Eva Zaïcik, Sébastien Droy © Agathe Poupeney
Vocalement, tout repose sur les épaules de quatre artistes, et tous ne sont pas égaux devant cette lourde charge. Alexandre Duhamel retrouve ici un Escamillo quasi intégral, puisque l’adaptation conserve presque toutes ses interventions. Dans de meilleures conditions que pour sa prise de rôle à Montpellier, le baryton s’impose par sa maîtrise de l’ensemble de la tessiture, avec une intensité sonore qui sait s’atténuer dès qu’il le faut – le second couple de l’air du toréador est soudain chanté a cappella, dans une relation d’intimité totale avec Carmen.
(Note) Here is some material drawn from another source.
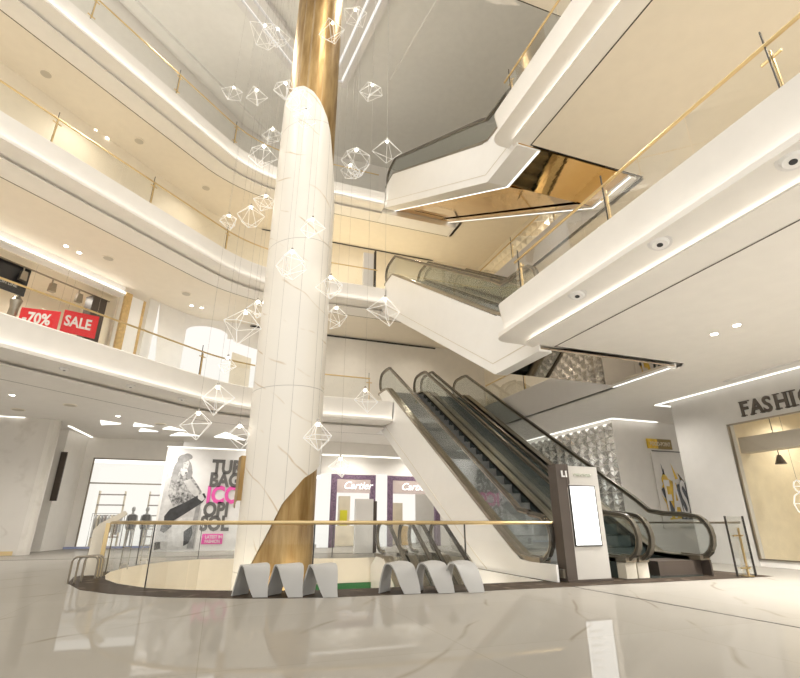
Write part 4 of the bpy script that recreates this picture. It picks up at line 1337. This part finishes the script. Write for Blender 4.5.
tag(dbox(MB(), -8.05, -7.45, .3, .8, H + .006, 10.0).build('pillar', 'brown'), 'dark brown pillar inside the sale shop, right of the red SALE board', 'pillar')
tr = thing('light_track', 'ceiling track with three grey spotlights over the sale boards', 'track light', dg(-9.5, .6, 10.2))
dbox(MB(), -12.5, -7.2, .55, .62, 10.08, 10.12).build('track', 'bronze', tr)
for uu in (-10.6, -9.55, -8.5):
    s1 = MB()
    dbox(s1, uu - .02, uu + .02, .56, .61, 9.85, 10.08)
    s1.prism_m([(uu - .09 - uu, 0), (uu + .09 - uu, 0), (.12, -.36), (-.12, -.36)], dgm(uu, .5, 9.88), -.09, .09)
    s1.build('spotlight', 'bronze', tr)
fg = thing('mannequin_bust', 'grey dress-form bust behind the minus 70 percent board', 'mannequin', dg(-10.5, 1.2, H))
bx_, by_, _ = dg(-10.4, .9, 0)
MB().loft([[(bx_ + r_ * math.cos(a), by_ + r_ * .8 * math.sin(a), z) for a in [2 * PI * i / 12 for i in range(13)]] for z, r_ in ((H + 2.3, .18), (H + 2.7, .15), (H + 3.0, .21), (H + 3.15, .1), (H + 3.3, .07))]).build('torso', 'bronze', fg, smooth=True)
MB().tube([(bx_, by_, H + .01), (bx_, by_, H + 2.3)], .03).build('stand', 'steel', fg)

# glowing round kiosk and portal at the back of the second floor
pk = thing('round_kiosk', 'glowing white drum-shaped kiosk behind the second-floor railing', 'kiosk', (-1.35, 23.5, H))
MB().disc((-1.45, 23.4), .93, H + .006, 9.55, 36).build('drum', 'white_glow', pk, smooth=True)
pt = thing('portal_frame', 'white portal with beige recess next to the drum-shaped kiosk', 'portal', (.2, 23.9, H))
f = MB().box(-.55, -.22, 23.7, 24.4, H + .006, 9.5).box(.72, .95, 23.7, 24.4, H + .006, 9.1)
f.prism_m([(-.55, 9.5), (.95, 9.1), (.95, 8.75), (-.22, 9.05), (-.55, 9.1)], at(FRONT, 0, 24.4, 0), .0, .7)
f.build('frame', 'white_glow', pt)
MB().box(-.22, .72, 24.3, 24.4, H + 2.3, 9.2).build('back_panel', 'tan', pt)
MB().box(-.22, .72, 23.95, 24.3, H + .006, H + 2.3).build('counter', 'cream', pt)
tag(MB().prism_m([(-3.7, H + .006), (-3.2, H + .006), (-3.62, 10.5)], at(FRONT, 0, 22.9, 0), 0, .1).build('lit_panel', 'white_glow'), 'tall pointed white lit panel beside the wooden frame', 'panel')

# things at the back on the third floor
tag(MB().box(5.75, 6.3, 21.9, 22.1, 2 * H + .006, 14.6).build('notice_board', 'trim_white'), 'pale grey panel standing at the back of the third floor', 'panel')
tag(MB().box(6.34, 6.42, 21.8, 22.0, 2 * H + .006, 14.75).build('info_post', 'dark'), 'thin dark post beside the pale grey third-floor panel', 'post')
wd = thing('wall_projector', 'flat dark projector fixed behind the third-floor glass railing', 'projector', (-.85, 19.9, 2 * H))
MB().prism_xy([(-1.0, 20.15), (-.3, 20.35), (-.35, 20.6), (-1.05, 20.4)], 2 * H + .2, 2 * H + .3).build('body', 'bronze', wd)
MB().ball((-.65, 20.3, 2 * H + .19), .05).build('lens', 'lamp', wd)
MB().box(-.7, -.6, 20.35, 20.45, 2 * H + .006, 2 * H + .2).build('foot', 'dark', wd)

# ------------------------------------------------------------------ recessed ceiling fittings
def downlight(x, y, z, label, grp, r=.075):
    t = thing('downlight', label, 'downlight', (x, y, z), grp)
    MB().disc((x, y), r * 1.3, z - .012, z + .002, 18).build('ring', 'trim_white', t)
    MB().disc((x, y), r * .95, z - .016, z - .0125, 16).build('glowing_face', 'lamp', t)


def eyeball(x, y, z, label, grp, r=.17, n=(0, 0, -1)):
    rot = Matrix.Translation((x, y, z)) @ Vector((0, 0, -1)).rotation_difference(Vector(n)).to_matrix().to_4x4()
    t = thing('eyeball_spotlight', label, 'spotlight', (x, y, z), grp)

    def d(r0, z0, z1, nm, m, rb_=None):
        b = MB().disc((0, 0), rb_ or r0, z0, z1, 20, r0)
        bmesh.ops.transform(b.bm, matrix=rot, verts=b.bm.verts[:])
        b.build(nm, m, t)
    d(r, -.022, .004, 'ring', 'trim_white'); d(r * .78, -.06, -.0225, 'body', 'white', r * .62); d(r * .25, -.068, -.0605, 'lens', 'black')


def speaker(x, y, z, label, grp, r=.22):
    t = thing('ceiling_speaker', label, 'speaker', (x, y, z), grp)
    MB().disc((x, y), r, z - .018, z + .002, 22).build('rim', 'plaster_up', t)
    MB().disc((x, y), r * .8, z - .024, z - .0185, 20).build('grille', principled('grille', (.58, .53, .44), .7), t)


zs1, zs2, zs3 = H + SOF, 2 * H + SOF, 3 * H + SOF
g = 'recessed downlights'
for x, y, z, lab in ((9.66, 6.91, zs1, 'left one of the paired downlights in the right ground-floor ceiling'), (9.64, 6.38, zs1, 'right one of the paired downlights in the right ground-floor ceiling'),
                     (-6.61, 18.41, zs1, 'downlight at the left picture edge under the second floor'), (-4.0, 20.96, zs1, 'downlight left of the triangular lights on the ground-floor ceiling'),
                     (-6.5, 19.02, zs2, 'left one of the paired downlights above the sale boards'), (-6.15, 19.4, zs2, 'right one of the paired downlights above the sale boards'),
                     (-2.3, 23.2, zs2, 'left one of the paired downlights above the drum-shaped kiosk'), (-1.85, 23.3, zs2, 'right one of the paired downlights above the drum-shaped kiosk'),
                     (-6.78, 19.48, zs3, 'left one of the paired downlights in the third-floor ceiling'), (-6.39, 19.82, zs3, 'right one of the paired downlights in the third-floor ceiling')):
    downlight(x, y, z, 'small glowing ' + lab, g)
g = 'eyeball spotlights on the balcony fascias'
for x, y, lab in ((5.76, 2.71, 'large white eyeball spotlight on the right fascia at the picture edge'), (5.76, 4.6, 'white eyeball spotlight midway along the right fascia'), (5.76, 6.47, 'white eyeball spotlight on the right fascia nearest the escalators')):
    eyeball(x, y, H - .829, lab, g, n=(-.25, -.1, -1))
for x, y, lab in ((-4.37, 14.97, 'small eyeball spotlight on the left fascia below the sale boards'), (-2.94, 16.32, 'small eyeball spotlight on the left fascia below the wooden frame'), (-1.57, 17.6, 'small eyeball spotlight on the left fascia below the drum-shaped kiosk')):
    eyeball(x, y, H - .832, lab, g, r=.13)
g = 'ceiling speakers'
for x, y, z, lab in ((-5.24, 19.42, zs1, 'round ceiling speaker above the left stone pillar'), (-2.63, 22.2, zs1, 'round ceiling speaker near the triangular ceiling lights'), (-7.2, 20.9, zs1, 'round ceiling speaker above the stone pillar edge'),
                     (-5.18, 19.5, zs2, 'round ceiling speaker right of the downlights above the sale boards'), (-2.48, 21.9, zs2, 'round ceiling speaker left of the drum-shaped kiosk'),
                     (-7.89, 16.96, zs3, 'large round ceiling speaker in the upper left of the third-floor ceiling'), (-5.11, 19.56, zs3, 'round ceiling speaker midway along the third-floor ceiling'), (-2.42, 21.97, zs3, 'round ceiling speaker in the third-floor ceiling nearest the column')):
    speaker(x, y, z, lab, g)

# ------------------------------------------------------------------ light
w = bpy.data.worlds.new('world')
S.world = w
w.use_nodes = True
w.node_tree.nodes['Background'].inputs[0].default_value = (1, .968, .92, 1)
w.node_tree.nodes['Background'].inputs[1].default_value = 1.42


def spot(x, y, z, e, ang=150, col=(1, .93, .82), r=.12):  # unseen spots added for brightness, separate from the modelled fittings
    l = bpy.data.lights.new('fill_spot', 'SPOT')
    l.energy = e; l.spot_size = R(ang); l.spot_blend = 1; l.color = col; l.shadow_soft_size = r
    o = bpy.data.objects.new('fill_spot', l)
    o.location = (x, y, z)
    COL.objects.link(o)
    return o


for k in (1, 2, 3):
    z = k * H + SOF - .08
    e = (1, .6, .6)[k - 1]
    c = (1, .96, .90) if k == 1 else (1, .90, .74)
    for b in (-10, -6, -2):
        spot(b - .4, (b * .682 + 13.95 + 3.4) / .731, z, (680 if k == 1 else 190), col=c)
    for b in (2, 6, 9.5):
        spot(b, 22.9, z, (600 if k == 1 else 150), col=c)
    for y in (-4, 0, 4, 7.5):
        spot(10.2, y, z, (1900 if k == 1 else 420), col=c)
    for y in (12, 17):
        spot(12.4, y, z, 320 if k == 1 else 220, col=c)
for b in (4.0, 8.5):        # unseen uplights added to brighten the third-floor soffit
    o_ = spot(b, 23.6, 2 * H + .25, 260, 150, (1, .86, .58), .1)
    o_.rotation_euler = (PI, 0, 0)
for u_ in (-13.5, -11, -8.6):  # unseen spots added to brighten the sale shop
    q_ = dg(u_, 1.4, 10.2)
    spot(q_[0], q_[1], q_[2], 170, 160, (1, .92, .8), .1)
for x, y in ((-9, 12), (-3, 17), (1, 8), (4, 13), (-6, 6), (4, 3)):
    spot(x, y, ZC - .5, 1500, 140, (1, .95, .86), .6)
spot(16.5, 9.6, 4.4, 300, 150, (1, .9, .72))
spot(17, 5, 4.4, 500, 150, (1, .9, .72))
for x, y in ((-.5, 10.6), (2.5, 9.7), (5.2, 9.7)):     # unseen lamps added to brighten the wall of the void
    s_ = spot(x, y, -.75, 420, 150, (1, .92, .78), .1)
    s_.rotation_euler = (R(62), 0, 0)

# ------------------------------------------------------------------ camera and view
cam = bpy.data.cameras.new('camera')
cam.sensor_width = 36
cam.lens = 484.5 / 800 * 36
cam.clip_end = 200
co = bpy.data.objects.new('camera', cam)
co.location = (0, 0, 1.12)
co.rotation_euler = (R(90 + 20.7), 0, R(-19.6))
COL.objects.link(co)
S.camera = co
S.view_settings.view_transform = 'Standard'
S.view_settings.look = 'None'
S.view_settings.exposure = 0
S.view_settings.gamma = 1
S.view_settings.use_curve_mapping = False
S.cycles.max_bounces = 10
S.cycles.diffuse_bounces = 5
S.cycles.transparent_max_bounces = 24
Le timbre de Sébastien Droy est agréable, mais dans l’air de la Fleur, devenu un monologue, « Et j’étais une chose à toi » est donné en falsetto, et l’on se demande comment sonnerait ce Don José s’il devait passer par-dessus l’orchestre habituel et s’il avait à chanter l’affrontement avec Carmen à la fin du troisième acte, supprimé dans cette Tragédie. Avec Marianne Croux, on souhaiterait à l’inverse plus de nuances dans le volume, et des aigus moins en force, même si Micaëla nous est présentée comme bien moins « nunuche » qu’à l’ordinaire. Quoi qu’il en soit, il faut avouer que l’on a d’yeux et d’oreilles que pour Eva Zaïcik, presque constamment en scène et à qui son engagement a valu une fracture du poignet pendant les répétitions. Par sa diction ciselée et par sa pure beauté vocale, cette Carmen-là séduit déjà, et l’on espère qu’elle se donnera encore le temps de mûrir le personnage avant de l’aborder telle que Bizet l’avait voulue.